Once again, the weak copper price led to a big sell-off in mining issues, but as opposed to Wednesday there was little buying elsewhere to offset the selling. Commodity stocks dominated the list of fallers, with Xstrata falling another 97p to 2,320p. The stock has lost almost 10 per cent in the past two sessions. Pure copper plays Kazakhmys and Vedanta Resources were also out of favour, shedding 47p to 1,040p and 40p to 1,118p respectively.

A bullish note on Aquarius Platinum, down 27p to 1076p, by the broker Citigroup, helped the stock to outperform the rest of the mining sector despite closing in the red. The US investment bank believes that the price of platinum is likely to stay above $1,000 an ounce for the foreseeable future thanks to demand from the automobile market and limited supply. It upped its price target for Aquarius to 1,400p.

Telecommunications stocks continue to outperform the market after a strong finish to 2006. Although Vodafone is reported to be involved in a competitive auction for Hutchison Essar in India, the German bank Dresdner Kleinwort believes that the "strategic and financial logic is compelling". However, it also warns that the deal could dilute headline earnings by 5 per cent in the first year. Dresdner reiterated its "buy" stance on Vodafone as the shares closed 3p firmer at 148.25p, a 15-month high. Meanwhile, BT Group maintained its strong recent form with an 8.25p gain to 319.25p.

London shares got off to a rough start following Wall Street's 100-point swing on Wednesday, shedding 58 points in early deals before some afternoon buying helped the FTSE 100 index cut losses and close 32 worse at 6,287.

News that the private-equity house Blackstone has offloaded half of its remaining stake in Southern Cross Healthcare sent the shares to the top of the FTSE 250 leaderboard. The sale of 21.3 per cent of the stock, arranged by the brokers UBS and Morgan Stanley, raised £127.5m for Blackstone before expenses. Traders said there were plenty of eager buyers for the shares and that the increase in liquidity due to the sale should help the stock. The sale pushed the shares 26.25p firmer to 345p.

As the price of oil continues to soften, investors are deserting second-line exploration and production stocks. Venture Production led the mid-cap fallers with a 47p loss to 827.5p, with Burren Energy not far behind after closing 44.5p worse at 844.5p. Burren has lost more than 22 per cent of its value since last January. In early trade on the New York Mercantile Exchange, crude futures dipped as low as $58.30, a fall of 4.5 per cent.
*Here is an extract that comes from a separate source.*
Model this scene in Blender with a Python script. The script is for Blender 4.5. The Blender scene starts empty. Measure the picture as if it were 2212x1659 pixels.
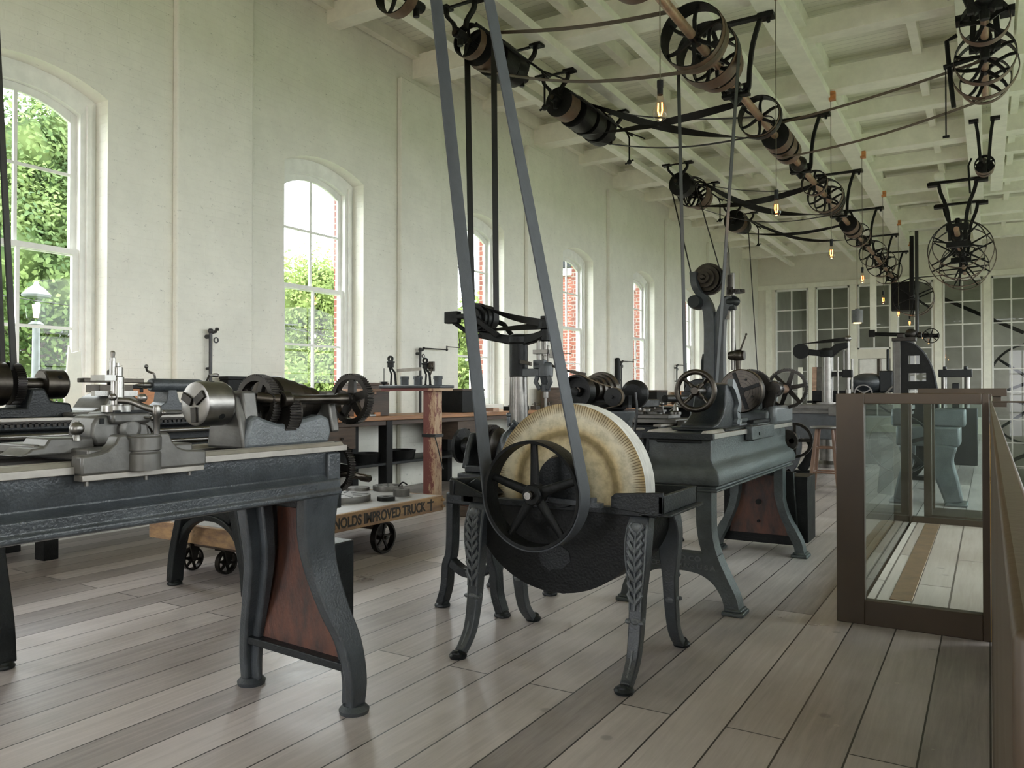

Shares in the aerospace and defence group Cobham were in demand as the Spanish investor Francisco Rubiralta Vilaseca disclosed the acquisition of a 5 per cent stake in the firm late on Wednesday. The group said it was not aware of his intention to buy the stake and that, rather than launch a full bid, Mr Vilaseca is expected to be a passive long-term investor. Even so, the shares surged 12.5p in early deals before a bout of profit-taking saw them end 3p up at 198.5p.

In the small-caps, an encouraging trading statement from the property services group Rok led to upgraded price targets from Numis Securities and Altium Securities, both of which retained their "buy" advice. The former upped its target to 1,000p while the latter is looking for 1,017p as the shares closed the session 42p firmer at 936.5p.

Traders are betting Avon Rubber, up 9.5p to 165.5p, could be in for a bid. Volume in the stock was more than 10 times the daily average as almost 700,000 shares changed hands.